* **Collected data**
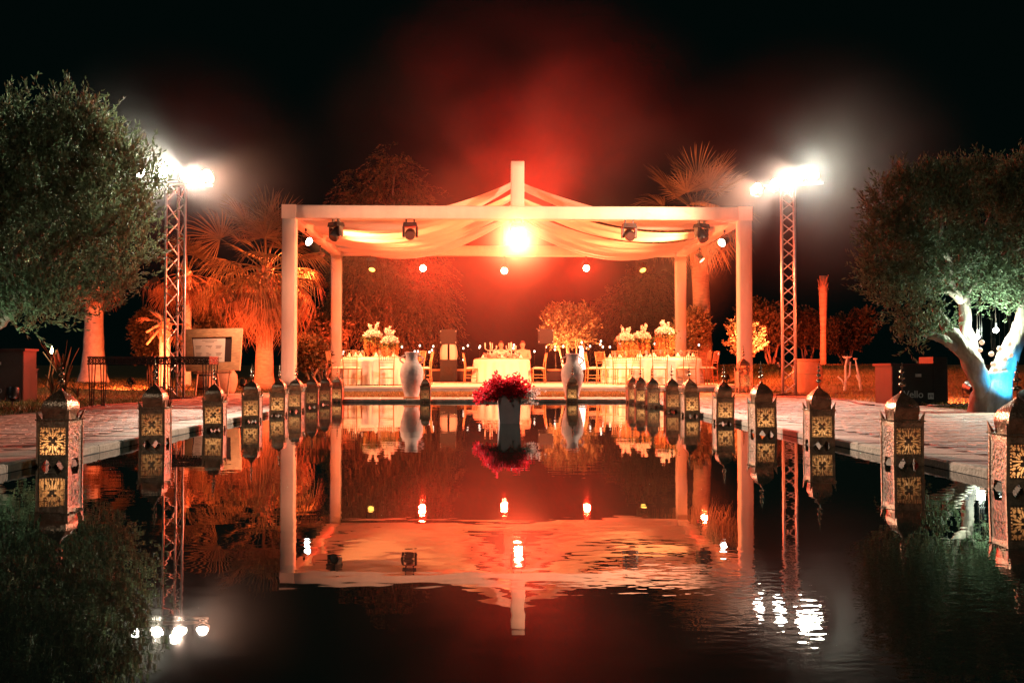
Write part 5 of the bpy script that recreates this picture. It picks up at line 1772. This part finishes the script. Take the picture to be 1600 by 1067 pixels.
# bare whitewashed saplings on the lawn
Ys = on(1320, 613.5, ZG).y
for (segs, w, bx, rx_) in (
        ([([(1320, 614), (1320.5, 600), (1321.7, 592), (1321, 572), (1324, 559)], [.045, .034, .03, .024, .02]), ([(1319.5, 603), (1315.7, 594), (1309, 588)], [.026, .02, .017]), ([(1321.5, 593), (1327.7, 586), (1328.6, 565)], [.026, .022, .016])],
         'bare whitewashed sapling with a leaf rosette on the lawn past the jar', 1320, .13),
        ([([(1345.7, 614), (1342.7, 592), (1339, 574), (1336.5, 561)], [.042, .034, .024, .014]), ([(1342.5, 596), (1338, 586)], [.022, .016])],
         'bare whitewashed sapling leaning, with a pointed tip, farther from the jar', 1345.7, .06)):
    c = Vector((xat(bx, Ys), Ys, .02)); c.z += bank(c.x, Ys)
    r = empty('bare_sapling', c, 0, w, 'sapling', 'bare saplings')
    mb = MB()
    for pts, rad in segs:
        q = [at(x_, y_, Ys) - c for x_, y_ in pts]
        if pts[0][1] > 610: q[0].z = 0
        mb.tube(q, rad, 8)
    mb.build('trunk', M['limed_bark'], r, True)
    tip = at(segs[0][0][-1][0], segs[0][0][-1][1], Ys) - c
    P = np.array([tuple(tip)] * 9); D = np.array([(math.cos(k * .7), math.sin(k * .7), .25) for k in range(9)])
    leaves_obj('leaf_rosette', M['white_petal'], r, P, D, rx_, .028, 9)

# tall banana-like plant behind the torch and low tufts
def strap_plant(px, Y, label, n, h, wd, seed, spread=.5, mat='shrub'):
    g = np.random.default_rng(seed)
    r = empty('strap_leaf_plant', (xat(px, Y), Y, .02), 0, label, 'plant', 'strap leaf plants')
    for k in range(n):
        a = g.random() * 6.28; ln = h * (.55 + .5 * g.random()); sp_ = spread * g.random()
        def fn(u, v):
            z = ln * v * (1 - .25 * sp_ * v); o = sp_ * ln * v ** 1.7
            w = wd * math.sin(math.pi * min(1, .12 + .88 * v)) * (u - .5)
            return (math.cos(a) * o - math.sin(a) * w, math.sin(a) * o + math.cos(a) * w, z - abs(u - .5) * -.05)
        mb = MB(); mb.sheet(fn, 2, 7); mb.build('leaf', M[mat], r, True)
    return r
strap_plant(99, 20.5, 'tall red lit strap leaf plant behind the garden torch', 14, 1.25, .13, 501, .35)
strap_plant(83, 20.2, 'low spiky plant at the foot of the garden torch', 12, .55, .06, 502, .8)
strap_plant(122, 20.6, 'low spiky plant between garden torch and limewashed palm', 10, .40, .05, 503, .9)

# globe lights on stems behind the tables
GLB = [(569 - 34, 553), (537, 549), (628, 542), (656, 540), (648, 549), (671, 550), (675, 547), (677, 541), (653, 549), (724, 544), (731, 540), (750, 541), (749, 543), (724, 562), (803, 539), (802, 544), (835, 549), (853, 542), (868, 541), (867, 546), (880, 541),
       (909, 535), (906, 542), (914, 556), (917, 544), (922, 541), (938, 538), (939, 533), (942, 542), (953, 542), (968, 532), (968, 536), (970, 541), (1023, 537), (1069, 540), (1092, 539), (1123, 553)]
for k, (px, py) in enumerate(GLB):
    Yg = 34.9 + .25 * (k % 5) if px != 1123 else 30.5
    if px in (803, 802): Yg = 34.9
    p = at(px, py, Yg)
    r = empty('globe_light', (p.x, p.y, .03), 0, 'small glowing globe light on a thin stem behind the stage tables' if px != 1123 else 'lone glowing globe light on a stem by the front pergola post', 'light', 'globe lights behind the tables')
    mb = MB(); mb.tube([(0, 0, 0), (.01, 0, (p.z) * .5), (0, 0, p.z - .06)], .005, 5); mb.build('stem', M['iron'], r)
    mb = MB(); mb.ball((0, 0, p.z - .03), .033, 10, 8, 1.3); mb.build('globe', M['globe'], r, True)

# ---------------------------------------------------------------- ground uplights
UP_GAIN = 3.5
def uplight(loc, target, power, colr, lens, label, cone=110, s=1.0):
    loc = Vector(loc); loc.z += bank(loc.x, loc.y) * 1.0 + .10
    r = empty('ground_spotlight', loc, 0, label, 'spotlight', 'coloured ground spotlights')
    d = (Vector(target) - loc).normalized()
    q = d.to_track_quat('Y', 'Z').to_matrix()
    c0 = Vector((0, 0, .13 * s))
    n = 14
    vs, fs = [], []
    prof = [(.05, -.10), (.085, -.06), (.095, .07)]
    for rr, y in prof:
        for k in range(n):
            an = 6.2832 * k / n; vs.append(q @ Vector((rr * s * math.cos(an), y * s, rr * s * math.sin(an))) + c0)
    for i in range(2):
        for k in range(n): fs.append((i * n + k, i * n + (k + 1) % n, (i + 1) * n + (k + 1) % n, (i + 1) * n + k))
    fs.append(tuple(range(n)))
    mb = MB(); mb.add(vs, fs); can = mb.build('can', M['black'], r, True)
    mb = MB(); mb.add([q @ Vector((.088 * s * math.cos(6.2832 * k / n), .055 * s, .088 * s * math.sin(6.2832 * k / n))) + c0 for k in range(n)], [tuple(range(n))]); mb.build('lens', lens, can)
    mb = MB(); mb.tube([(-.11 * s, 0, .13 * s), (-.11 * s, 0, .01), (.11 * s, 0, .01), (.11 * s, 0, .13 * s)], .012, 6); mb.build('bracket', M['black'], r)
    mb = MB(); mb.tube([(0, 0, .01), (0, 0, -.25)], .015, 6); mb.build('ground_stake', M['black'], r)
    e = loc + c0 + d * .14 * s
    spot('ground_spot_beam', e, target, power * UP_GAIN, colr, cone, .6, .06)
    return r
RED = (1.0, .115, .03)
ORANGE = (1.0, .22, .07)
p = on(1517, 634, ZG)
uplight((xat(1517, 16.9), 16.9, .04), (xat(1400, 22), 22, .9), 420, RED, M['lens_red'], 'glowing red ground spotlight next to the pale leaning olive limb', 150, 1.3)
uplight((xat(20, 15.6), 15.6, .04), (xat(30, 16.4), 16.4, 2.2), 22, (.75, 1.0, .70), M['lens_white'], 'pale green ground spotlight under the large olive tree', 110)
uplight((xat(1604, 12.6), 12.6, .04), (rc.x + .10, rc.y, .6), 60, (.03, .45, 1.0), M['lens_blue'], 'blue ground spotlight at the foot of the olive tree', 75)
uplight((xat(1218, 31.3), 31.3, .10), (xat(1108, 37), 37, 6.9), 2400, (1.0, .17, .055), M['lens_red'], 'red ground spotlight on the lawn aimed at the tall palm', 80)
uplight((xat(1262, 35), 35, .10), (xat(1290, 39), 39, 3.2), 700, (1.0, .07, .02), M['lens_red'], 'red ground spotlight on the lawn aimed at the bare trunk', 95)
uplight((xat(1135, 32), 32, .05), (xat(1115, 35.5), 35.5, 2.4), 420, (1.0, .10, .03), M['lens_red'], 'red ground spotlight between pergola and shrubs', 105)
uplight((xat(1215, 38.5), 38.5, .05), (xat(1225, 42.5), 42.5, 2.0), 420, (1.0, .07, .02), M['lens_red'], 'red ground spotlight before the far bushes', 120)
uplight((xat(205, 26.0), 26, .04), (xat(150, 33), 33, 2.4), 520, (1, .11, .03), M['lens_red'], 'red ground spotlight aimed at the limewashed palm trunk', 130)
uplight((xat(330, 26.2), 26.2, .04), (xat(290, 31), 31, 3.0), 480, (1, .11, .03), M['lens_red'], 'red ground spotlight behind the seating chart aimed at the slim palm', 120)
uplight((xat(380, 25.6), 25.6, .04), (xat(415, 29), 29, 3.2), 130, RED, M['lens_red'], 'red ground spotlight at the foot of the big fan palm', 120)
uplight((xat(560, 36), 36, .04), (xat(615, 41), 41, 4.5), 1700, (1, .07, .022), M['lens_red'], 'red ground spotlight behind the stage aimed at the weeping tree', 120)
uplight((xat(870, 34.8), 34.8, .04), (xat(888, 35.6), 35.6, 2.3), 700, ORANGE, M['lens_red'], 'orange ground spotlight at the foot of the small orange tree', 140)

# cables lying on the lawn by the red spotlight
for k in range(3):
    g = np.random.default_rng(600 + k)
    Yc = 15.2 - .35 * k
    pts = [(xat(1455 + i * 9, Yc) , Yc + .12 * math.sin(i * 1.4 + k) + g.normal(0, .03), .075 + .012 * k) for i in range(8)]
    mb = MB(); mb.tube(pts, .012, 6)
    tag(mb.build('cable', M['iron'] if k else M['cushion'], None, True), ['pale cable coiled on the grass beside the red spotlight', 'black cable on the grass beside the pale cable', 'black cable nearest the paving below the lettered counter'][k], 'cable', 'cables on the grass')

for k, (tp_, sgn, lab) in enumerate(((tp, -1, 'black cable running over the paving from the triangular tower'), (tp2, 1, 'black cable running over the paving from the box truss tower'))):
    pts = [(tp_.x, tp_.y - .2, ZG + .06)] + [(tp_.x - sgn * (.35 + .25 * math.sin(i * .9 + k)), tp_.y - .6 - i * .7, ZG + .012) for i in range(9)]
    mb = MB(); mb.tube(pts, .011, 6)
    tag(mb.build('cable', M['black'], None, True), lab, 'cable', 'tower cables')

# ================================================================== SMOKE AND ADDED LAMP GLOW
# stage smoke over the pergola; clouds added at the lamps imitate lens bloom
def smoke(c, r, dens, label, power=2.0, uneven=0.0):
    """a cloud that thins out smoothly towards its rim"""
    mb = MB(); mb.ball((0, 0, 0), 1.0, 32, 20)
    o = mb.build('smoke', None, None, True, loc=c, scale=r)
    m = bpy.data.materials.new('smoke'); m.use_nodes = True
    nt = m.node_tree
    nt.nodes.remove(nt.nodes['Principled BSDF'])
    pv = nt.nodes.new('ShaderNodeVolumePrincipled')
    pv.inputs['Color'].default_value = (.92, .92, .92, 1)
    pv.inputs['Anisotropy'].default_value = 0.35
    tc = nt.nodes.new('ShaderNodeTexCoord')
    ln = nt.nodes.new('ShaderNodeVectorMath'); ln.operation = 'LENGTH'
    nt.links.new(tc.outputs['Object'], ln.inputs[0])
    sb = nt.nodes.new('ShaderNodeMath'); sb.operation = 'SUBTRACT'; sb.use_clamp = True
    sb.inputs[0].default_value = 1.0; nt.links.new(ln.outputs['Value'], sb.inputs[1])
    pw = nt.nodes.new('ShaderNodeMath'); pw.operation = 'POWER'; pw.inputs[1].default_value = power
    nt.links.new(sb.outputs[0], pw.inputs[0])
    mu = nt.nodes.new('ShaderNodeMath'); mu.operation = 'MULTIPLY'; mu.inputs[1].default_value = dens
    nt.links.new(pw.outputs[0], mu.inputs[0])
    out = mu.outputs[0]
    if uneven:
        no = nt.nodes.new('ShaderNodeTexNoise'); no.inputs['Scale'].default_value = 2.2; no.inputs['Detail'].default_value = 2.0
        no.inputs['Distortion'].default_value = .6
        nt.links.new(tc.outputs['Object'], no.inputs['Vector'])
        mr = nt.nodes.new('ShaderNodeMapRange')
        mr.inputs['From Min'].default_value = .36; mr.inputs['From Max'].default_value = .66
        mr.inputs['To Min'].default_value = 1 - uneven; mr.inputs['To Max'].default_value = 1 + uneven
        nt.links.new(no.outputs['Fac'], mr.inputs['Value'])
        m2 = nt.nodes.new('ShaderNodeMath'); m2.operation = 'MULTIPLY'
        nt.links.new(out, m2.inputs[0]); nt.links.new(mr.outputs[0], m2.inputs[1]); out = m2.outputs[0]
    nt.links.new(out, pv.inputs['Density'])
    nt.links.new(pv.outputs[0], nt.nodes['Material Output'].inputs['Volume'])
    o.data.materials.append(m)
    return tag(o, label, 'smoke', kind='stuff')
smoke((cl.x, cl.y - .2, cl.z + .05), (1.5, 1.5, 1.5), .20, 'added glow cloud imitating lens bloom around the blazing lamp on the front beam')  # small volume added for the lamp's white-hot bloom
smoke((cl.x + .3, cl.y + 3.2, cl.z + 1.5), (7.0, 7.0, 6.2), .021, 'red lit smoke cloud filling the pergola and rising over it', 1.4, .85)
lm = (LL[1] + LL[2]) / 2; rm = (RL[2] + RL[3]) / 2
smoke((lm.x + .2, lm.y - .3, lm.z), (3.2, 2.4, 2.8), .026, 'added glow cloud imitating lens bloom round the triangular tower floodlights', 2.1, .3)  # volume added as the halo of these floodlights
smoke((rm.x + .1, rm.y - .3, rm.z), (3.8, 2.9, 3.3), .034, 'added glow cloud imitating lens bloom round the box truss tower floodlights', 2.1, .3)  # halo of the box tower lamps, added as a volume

* **Your goal**
Print, exactly as written, the lines above from the first one to the one containing "rx_, .028, 9)". Leave out pictures.

* **Complete response**
Write part 5 of the bpy script that recreates this picture. It picks up at line 1772. This part finishes the script. Take the picture to be 1600 by 1067 pixels.
# bare whitewashed saplings on the lawn
Ys = on(1320, 613.5, ZG).y
for (segs, w, bx, rx_) in (
        ([([(1320, 614), (1320.5, 600), (1321.7, 592), (1321, 572), (1324, 559)], [.045, .034, .03, .024, .02]), ([(1319.5, 603), (1315.7, 594), (1309, 588)], [.026, .02, .017]), ([(1321.5, 593), (1327.7, 586), (1328.6, 565)], [.026, .022, .016])],
         'bare whitewashed sapling with a leaf rosette on the lawn past the jar', 1320, .13),
        ([([(1345.7, 614), (1342.7, 592), (1339, 574), (1336.5, 561)], [.042, .034, .024, .014]), ([(1342.5, 596), (1338, 586)], [.022, .016])],
         'bare whitewashed sapling leaning, with a pointed tip, farther from the jar', 1345.7, .06)):
    c = Vector((xat(bx, Ys), Ys, .02)); c.z += bank(c.x, Ys)
    r = empty('bare_sapling', c, 0, w, 'sapling', 'bare saplings')
    mb = MB()
    for pts, rad in segs:
        q = [at(x_, y_, Ys) - c for x_, y_ in pts]
        if pts[0][1] > 610: q[0].z = 0
        mb.tube(q, rad, 8)
    mb.build('trunk', M['limed_bark'], r, True)
    tip = at(segs[0][0][-1][0], segs[0][0][-1][1], Ys) - c
    P = np.array([tuple(tip)] * 9); D = np.array([(math.cos(k * .7), math.sin(k * .7), .25) for k in range(9)])
    leaves_obj('leaf_rosette', M['white_petal'], r, P, D, rx_, .028, 9)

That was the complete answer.